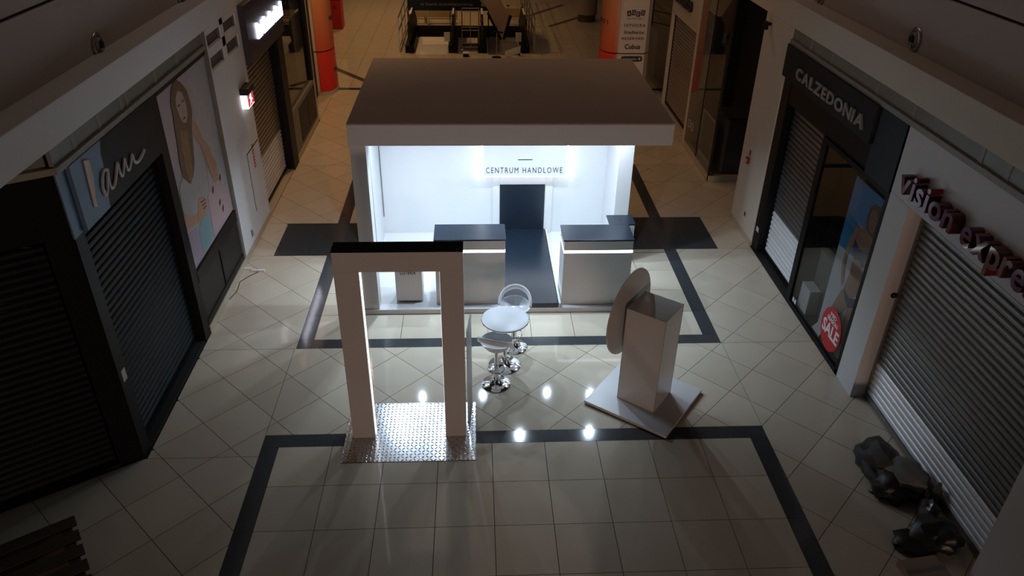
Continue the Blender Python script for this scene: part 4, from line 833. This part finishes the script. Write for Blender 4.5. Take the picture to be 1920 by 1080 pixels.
for tx, zt in (('w kasie automatycznej', 1.03), ('w kasie parkingowej', 1.27)): put('lettering', text_mb(tx, (-0.04, 19.659, zt), 1.66, 0.12, 'front', 0.002), M['lettergrey'], t)
put('arrow', MB().prism([(1.78, 19.659, 1.40), (1.85, 19.659, 1.42), (1.97, 19.659, 1.18), (2.04, 19.659, 1.24), (2.06, 19.659, 1.02), (1.88, 19.659, 1.06), (1.93, 19.659, 1.12)], (0, -0.003, 0)), M['lettergrey'], t)
t = thing('roll_container', 'steel roll cage trolley parked between the escalators', 'trolley', (1.56, 18.15, 0))
for x in (1.30, 1.82):
    for y in (18.12, 18.55): put('upright', MB().cyl((x, y, 0.10), (x, y, 1.22), 0.016, 8), M['steel'], t, smooth=True); put('caster', MB().cyl((x - 0.015, y, 0.045), (x + 0.015, y, 0.045), 0.045, 12), M['chrome'], t, smooth=True)
for z in (0.14, 0.64, 1.20): put('shelf_frame', MB().tube([(1.30, 18.12, z), (1.82, 18.12, z), (1.82, 18.55, z), (1.30, 18.55, z)], 0.016, 8, closed=True), M['steel'], t)
put('centre_bar', MB().cyl((1.56, 18.12, 0.14), (1.56, 18.12, 1.2), 0.012, 8), M['steel'], t, smooth=True)
put('deck', B((1.30, 18.12, 0.11), (1.82, 18.55, 0.13)), M['darkframe'], t)
t = thing('upturned_stand', 'thin pole with a dark cross head beside a white board', 'stand', (2.34, 17.4, 0))
put('foot', MB().cyl((2.34, 17.4, 0), (2.34, 17.4, 0.02), 0.14, 20), M['black'], t); put('pole', MB().cyl((2.34, 17.4, 0.02), (2.34, 17.4, 0.78), 0.014, 10), M['steel'], t)
for a in range(4): put('arm', MB().cyl((2.34, 17.4, 0.76), (2.34 + 0.2 * math.cos(a * PI / 2 + 0.4), 17.4 + 0.2 * math.sin(a * PI / 2 + 0.4), 0.72), 0.025, 8), M['black'], t)
put('tip', MB().cyl((2.34, 17.4, 0.78), (2.34, 17.4, 0.92), 0.008, 8), M['black'], t)
t = thing('leaning_board', 'pale grey board lying beside the thin pole', 'board', (2.80, 17.5, 0))
put('sheet', MB().prism([(2.58, 17.4, 0.02), (3.05, 17.55, 0.10), (3.08, 17.6, 0.30), (2.60, 17.45, 0.18)], (0, 0.02, 0.0)), M['paper'], t); put('prop', B((3.02, 17.58, 0.0), (3.06, 17.63, 0.12)), M['black'], t)
t = thing('small_carton', 'tiny white carton on the floor in front of the roll cage', 'carton', (1.42, 17.5, 0)); put('box', B((1.33, 17.44, 0.0), (1.50, 17.6, 0.10)), M['black'], t); put('lid', B((1.325, 17.435, 0.10), (1.505, 17.605, 0.13)), M['paper'], t)
t = thing('yellow_bollard', 'narrow yellow marker at the far side of the left escalator', 'marker', (0.02, 21.9, 0)); put('body', B((-0.06, 21.9, 0.0), (0.04, 21.98, 0.60)), M['yellow'], t); put('cap', B((-0.07, 21.89, 0.60), (0.05, 21.99, 0.62)), M['black'], t)
t = thing('yellow_marker', 'small yellow marker beside the right escalator', 'marker', (2.86, 21.9, 0)); put('body', B((2.83, 21.9, 0.0), (2.91, 21.98, 0.62)), M['yellow'], t); put('cap', B((2.82, 21.89, 0.62), (2.92, 21.99, 0.64)), M['black'], t)
# red terminal and round column at the back
t = thing('red_terminal', 'red boxy terminal with white top at the far left', 'terminal', (-2.98, 21.2, 0))
put('body', B((-3.35, 21.0, 0.0), (-2.78, 21.5, 0.95)), M['red'], t, bevel=0.01); put('white_top', B((-3.32, 21.05, 1.0), (-2.82, 21.48, 2.2)), M['directory'], t, bevel=0.01); put('black_joint', B((-3.36, 20.99, 0.95), (-2.77, 21.5, 1.0)), M['black'], t); put('emblem', MB().cyl((-2.98, 20.999, 0.72), (-2.98, 20.99, 0.72), 0.06, 14), M['darkred'], t)
t = thing('round_column', 'grey round column at the far right, its base shadow painted dark', 'column', (5.75, 22.6, 0))
put('shaft', MB().cyl((5.75, 22.6, 0.25), (5.75, 22.6, 5.0), 0.36, 28), M['coltop'], t, smooth=True); put('foot', MB().cyl((5.75, 22.6, 0.0), (5.75, 22.6, 0.25), 0.33, 28), M['brownstone'], t, smooth=True); put('collar', MB().cyl((5.75, 22.6, 0.25), (5.75, 22.6, 0.28), 0.375, 28), M['coltop'], t, smooth=True)  # dark base cylinder is the shadow round the column's foot, done in colour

*-*-*

-- Goal --
Return each line of the data, keeping its wording exact and omitting pictures.

-- Exercise response --
Continue the Blender Python script for this scene: part 4, from line 833. This part finishes the script. Write for Blender 4.5. Take the picture to be 1920 by 1080 pixels.
for tx, zt in (('w kasie automatycznej', 1.03), ('w kasie parkingowej', 1.27)): put('lettering', text_mb(tx, (-0.04, 19.659, zt), 1.66, 0.12, 'front', 0.002), M['lettergrey'], t)
put('arrow', MB().prism([(1.78, 19.659, 1.40), (1.85, 19.659, 1.42), (1.97, 19.659, 1.18), (2.04, 19.659, 1.24), (2.06, 19.659, 1.02), (1.88, 19.659, 1.06), (1.93, 19.659, 1.12)], (0, -0.003, 0)), M['lettergrey'], t)
t = thing('roll_container', 'steel roll cage trolley parked between the escalators', 'trolley', (1.56, 18.15, 0))
for x in (1.30, 1.82):
    for y in (18.12, 18.55): put('upright', MB().cyl((x, y, 0.10), (x, y, 1.22), 0.016, 8), M['steel'], t, smooth=True); put('caster', MB().cyl((x - 0.015, y, 0.045), (x + 0.015, y, 0.045), 0.045, 12), M['chrome'], t, smooth=True)
for z in (0.14, 0.64, 1.20): put('shelf_frame', MB().tube([(1.30, 18.12, z), (1.82, 18.12, z), (1.82, 18.55, z), (1.30, 18.55, z)], 0.016, 8, closed=True), M['steel'], t)
put('centre_bar', MB().cyl((1.56, 18.12, 0.14), (1.56, 18.12, 1.2), 0.012, 8), M['steel'], t, smooth=True)
put('deck', B((1.30, 18.12, 0.11), (1.82, 18.55, 0.13)), M['darkframe'], t)
t = thing('upturned_stand', 'thin pole with a dark cross head beside a white board', 'stand', (2.34, 17.4, 0))
put('foot', MB().cyl((2.34, 17.4, 0), (2.34, 17.4, 0.02), 0.14, 20), M['black'], t); put('pole', MB().cyl((2.34, 17.4, 0.02), (2.34, 17.4, 0.78), 0.014, 10), M['steel'], t)
for a in range(4): put('arm', MB().cyl((2.34, 17.4, 0.76), (2.34 + 0.2 * math.cos(a * PI / 2 + 0.4), 17.4 + 0.2 * math.sin(a * PI / 2 + 0.4), 0.72), 0.025, 8), M['black'], t)
put('tip', MB().cyl((2.34, 17.4, 0.78), (2.34, 17.4, 0.92), 0.008, 8), M['black'], t)
t = thing('leaning_board', 'pale grey board lying beside the thin pole', 'board', (2.80, 17.5, 0))
put('sheet', MB().prism([(2.58, 17.4, 0.02), (3.05, 17.55, 0.10), (3.08, 17.6, 0.30), (2.60, 17.45, 0.18)], (0, 0.02, 0.0)), M['paper'], t); put('prop', B((3.02, 17.58, 0.0), (3.06, 17.63, 0.12)), M['black'], t)
t = thing('small_carton', 'tiny white carton on the floor in front of the roll cage', 'carton', (1.42, 17.5, 0)); put('box', B((1.33, 17.44, 0.0), (1.50, 17.6, 0.10)), M['black'], t); put('lid', B((1.325, 17.435, 0.10), (1.505, 17.605, 0.13)), M['paper'], t)
t = thing('yellow_bollard', 'narrow yellow marker at the far side of the left escalator', 'marker', (0.02, 21.9, 0)); put('body', B((-0.06, 21.9, 0.0), (0.04, 21.98, 0.60)), M['yellow'], t); put('cap', B((-0.07, 21.89, 0.60), (0.05, 21.99, 0.62)), M['black'], t)
t = thing('yellow_marker', 'small yellow marker beside the right escalator', 'marker', (2.86, 21.9, 0)); put('body', B((2.83, 21.9, 0.0), (2.91, 21.98, 0.62)), M['yellow'], t); put('cap', B((2.82, 21.89, 0.62), (2.92, 21.99, 0.64)), M['black'], t)
# red terminal and round column at the back
t = thing('red_terminal', 'red boxy terminal with white top at the far left', 'terminal', (-2.98, 21.2, 0))
put('body', B((-3.35, 21.0, 0.0), (-2.78, 21.5, 0.95)), M['red'], t, bevel=0.01); put('white_top', B((-3.32, 21.05, 1.0), (-2.82, 21.48, 2.2)), M['directory'], t, bevel=0.01); put('black_joint', B((-3.36, 20.99, 0.95), (-2.77, 21.5, 1.0)), M['black'], t); put('emblem', MB().cyl((-2.98, 20.999, 0.72), (-2.98, 20.99, 0.72), 0.06, 14), M['darkred'], t)
t = thing('round_column', 'grey round column at the far right, its base shadow painted dark', 'column', (5.75, 22.6, 0))
put('shaft', MB().cyl((5.75, 22.6, 0.25), (5.75, 22.6, 5.0), 0.36, 28), M['coltop'], t, smooth=True); put('foot', MB().cyl((5.75, 22.6, 0.0), (5.75, 22.6, 0.25), 0.33, 28), M['brownstone'], t, smooth=True); put('collar', MB().cyl((5.75, 22.6, 0.25), (5.75, 22.6, 0.28), 0.375, 28), M['coltop'], t, smooth=True)  # dark base cylinder is the shadow round the column's foot, done in colour